Javascript is what you use to allow unknown third parties to run software you have no idea about on your computer.
(Score: 0) by Anonymous Coward on Saturday October 25 2014, @07:43PM
You should consider FreeBSD. It's as close as you're going to get to what Debian used to offer, before Debian collectively went stupid and started doing stuff like systemd and bugs like this.
(Score: 3, Informative) by VLM on Sunday October 26 2014, @11:19AM
" If I weren't temporarily locked into ext4 partitions, I'd strongly consider switching to one of the BSDs."
"supports" as in you can install your *BSD root partition to ext4, naw. "supports" as in you can read the partition and copy the contents to a new ZFS partition or whatever, sure, thats generally fine. Kind of like linux "supports" msdos partition, as in you can access it, but not necessarily install your system on it. There was a system to do that in the early 90s but it was really weird.
Historically people have run into weird bugs where ext4 FS get accidentally mounted as ext2. Really, ext3 is just 2 with a journal, so if you don't mount RW its difficult to tell them apart, and I guess 4 doesn't add much either.

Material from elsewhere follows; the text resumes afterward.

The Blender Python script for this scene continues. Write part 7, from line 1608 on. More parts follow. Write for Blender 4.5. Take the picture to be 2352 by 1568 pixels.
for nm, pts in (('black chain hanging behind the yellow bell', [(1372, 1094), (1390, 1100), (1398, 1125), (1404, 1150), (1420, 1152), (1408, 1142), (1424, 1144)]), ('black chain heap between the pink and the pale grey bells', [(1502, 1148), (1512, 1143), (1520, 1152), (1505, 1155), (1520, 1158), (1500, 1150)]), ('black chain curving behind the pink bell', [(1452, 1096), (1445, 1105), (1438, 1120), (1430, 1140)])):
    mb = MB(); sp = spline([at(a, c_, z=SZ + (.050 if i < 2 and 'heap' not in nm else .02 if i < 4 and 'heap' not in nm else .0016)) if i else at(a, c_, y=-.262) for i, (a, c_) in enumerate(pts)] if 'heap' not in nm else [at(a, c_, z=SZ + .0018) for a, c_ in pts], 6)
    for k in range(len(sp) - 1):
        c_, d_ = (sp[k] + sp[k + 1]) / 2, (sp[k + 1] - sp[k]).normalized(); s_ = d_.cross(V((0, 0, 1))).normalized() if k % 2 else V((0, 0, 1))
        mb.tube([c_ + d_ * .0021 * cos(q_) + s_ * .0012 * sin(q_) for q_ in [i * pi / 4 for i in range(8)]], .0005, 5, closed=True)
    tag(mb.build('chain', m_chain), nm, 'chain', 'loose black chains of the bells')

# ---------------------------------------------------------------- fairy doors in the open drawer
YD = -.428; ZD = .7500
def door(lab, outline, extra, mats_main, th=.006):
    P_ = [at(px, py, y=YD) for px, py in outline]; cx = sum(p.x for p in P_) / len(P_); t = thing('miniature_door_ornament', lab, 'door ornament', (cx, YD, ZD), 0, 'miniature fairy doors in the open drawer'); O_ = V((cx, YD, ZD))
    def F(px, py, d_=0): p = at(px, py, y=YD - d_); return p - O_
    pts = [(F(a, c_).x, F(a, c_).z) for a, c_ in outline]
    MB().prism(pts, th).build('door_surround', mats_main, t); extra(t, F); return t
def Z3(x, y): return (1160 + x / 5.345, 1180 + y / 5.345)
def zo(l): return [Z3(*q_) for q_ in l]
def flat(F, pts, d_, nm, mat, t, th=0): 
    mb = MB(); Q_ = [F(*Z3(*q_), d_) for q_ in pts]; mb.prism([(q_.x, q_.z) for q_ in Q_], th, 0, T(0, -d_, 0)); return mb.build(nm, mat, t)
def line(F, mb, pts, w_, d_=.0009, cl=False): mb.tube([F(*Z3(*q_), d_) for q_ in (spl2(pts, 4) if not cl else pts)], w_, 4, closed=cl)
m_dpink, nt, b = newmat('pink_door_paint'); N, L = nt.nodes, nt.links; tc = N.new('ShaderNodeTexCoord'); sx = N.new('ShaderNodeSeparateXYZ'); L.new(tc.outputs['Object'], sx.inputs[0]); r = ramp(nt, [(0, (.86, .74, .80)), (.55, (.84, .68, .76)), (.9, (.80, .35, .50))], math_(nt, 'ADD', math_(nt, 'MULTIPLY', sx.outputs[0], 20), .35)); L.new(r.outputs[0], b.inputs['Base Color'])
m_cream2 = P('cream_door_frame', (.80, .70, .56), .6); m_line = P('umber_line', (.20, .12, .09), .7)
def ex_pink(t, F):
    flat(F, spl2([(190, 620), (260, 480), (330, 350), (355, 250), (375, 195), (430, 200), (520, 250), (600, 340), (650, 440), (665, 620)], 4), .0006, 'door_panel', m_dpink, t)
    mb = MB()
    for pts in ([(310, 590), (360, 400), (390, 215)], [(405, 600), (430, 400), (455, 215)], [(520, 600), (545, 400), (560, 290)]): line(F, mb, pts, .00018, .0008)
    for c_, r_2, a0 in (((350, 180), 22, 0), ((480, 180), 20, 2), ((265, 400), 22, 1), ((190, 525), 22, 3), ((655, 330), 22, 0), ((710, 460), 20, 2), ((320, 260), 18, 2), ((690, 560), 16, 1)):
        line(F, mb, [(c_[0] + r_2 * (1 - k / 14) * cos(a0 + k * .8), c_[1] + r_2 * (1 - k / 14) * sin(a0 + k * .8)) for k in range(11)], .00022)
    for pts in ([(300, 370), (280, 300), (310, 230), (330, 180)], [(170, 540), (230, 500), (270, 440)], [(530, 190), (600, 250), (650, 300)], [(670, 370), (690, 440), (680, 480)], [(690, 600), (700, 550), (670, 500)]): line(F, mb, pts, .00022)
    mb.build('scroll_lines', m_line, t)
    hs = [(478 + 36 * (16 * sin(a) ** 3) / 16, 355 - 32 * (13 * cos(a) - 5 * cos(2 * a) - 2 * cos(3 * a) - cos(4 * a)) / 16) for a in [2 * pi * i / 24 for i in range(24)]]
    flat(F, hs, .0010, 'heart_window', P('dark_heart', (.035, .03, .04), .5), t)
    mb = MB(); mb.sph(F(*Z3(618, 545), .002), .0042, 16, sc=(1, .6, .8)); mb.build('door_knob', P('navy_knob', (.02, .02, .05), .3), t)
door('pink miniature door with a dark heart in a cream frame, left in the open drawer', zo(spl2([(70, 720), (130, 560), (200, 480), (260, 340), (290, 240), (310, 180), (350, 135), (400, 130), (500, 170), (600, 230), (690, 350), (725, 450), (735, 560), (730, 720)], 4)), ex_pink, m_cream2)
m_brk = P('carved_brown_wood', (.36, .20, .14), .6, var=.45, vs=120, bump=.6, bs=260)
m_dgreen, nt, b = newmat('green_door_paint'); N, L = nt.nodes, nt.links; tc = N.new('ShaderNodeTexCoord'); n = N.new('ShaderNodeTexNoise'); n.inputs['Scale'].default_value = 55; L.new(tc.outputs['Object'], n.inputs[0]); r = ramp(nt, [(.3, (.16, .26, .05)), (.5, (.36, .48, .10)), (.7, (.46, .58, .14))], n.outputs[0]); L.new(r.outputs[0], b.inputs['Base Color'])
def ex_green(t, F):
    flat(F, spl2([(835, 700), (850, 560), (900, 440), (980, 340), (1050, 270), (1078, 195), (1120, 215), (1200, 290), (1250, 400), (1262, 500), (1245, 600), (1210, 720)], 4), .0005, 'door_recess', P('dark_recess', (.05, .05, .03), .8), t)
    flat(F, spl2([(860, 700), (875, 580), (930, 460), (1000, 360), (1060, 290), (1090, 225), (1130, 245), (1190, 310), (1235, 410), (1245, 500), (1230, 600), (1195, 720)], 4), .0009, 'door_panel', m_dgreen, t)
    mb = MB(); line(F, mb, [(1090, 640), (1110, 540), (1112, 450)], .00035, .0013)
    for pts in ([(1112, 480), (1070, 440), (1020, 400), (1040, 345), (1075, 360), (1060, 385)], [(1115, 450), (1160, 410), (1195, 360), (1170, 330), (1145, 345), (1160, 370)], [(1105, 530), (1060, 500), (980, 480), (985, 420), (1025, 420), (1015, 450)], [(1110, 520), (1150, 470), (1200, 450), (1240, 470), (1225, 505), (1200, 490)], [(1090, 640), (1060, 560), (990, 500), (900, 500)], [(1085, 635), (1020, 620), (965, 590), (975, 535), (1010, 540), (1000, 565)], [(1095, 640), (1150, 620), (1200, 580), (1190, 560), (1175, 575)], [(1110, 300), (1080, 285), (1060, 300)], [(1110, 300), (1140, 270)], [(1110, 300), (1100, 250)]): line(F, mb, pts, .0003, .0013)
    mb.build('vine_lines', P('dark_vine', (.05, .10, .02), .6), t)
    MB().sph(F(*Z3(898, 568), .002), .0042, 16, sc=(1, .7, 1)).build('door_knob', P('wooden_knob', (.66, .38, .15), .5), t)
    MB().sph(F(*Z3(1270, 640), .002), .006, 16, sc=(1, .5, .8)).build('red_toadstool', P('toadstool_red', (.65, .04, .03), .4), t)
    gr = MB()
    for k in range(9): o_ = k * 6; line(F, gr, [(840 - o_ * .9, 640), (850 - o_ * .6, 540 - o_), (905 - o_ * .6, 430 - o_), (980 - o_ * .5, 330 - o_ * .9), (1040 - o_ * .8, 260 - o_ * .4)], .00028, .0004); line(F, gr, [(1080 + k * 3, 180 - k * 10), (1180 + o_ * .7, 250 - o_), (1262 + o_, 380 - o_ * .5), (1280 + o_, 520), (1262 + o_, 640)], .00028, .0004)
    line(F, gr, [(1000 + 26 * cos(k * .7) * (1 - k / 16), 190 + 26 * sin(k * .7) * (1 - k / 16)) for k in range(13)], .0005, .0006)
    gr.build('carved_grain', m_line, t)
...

(Score: 2) by HiThere on Sunday October 26 2014, @07:26PM
I don't need it as a root partition, but I do need to be able to both read and write to it. AFTER I've successfully migrated, THEN I'll consider going totally to a non-Linux partition. Too many times what some people praise isn't what I need, so the conversion needs to be in stages.
Javascript is what you use to allow unknown third parties to run software you have no idea about on your computer.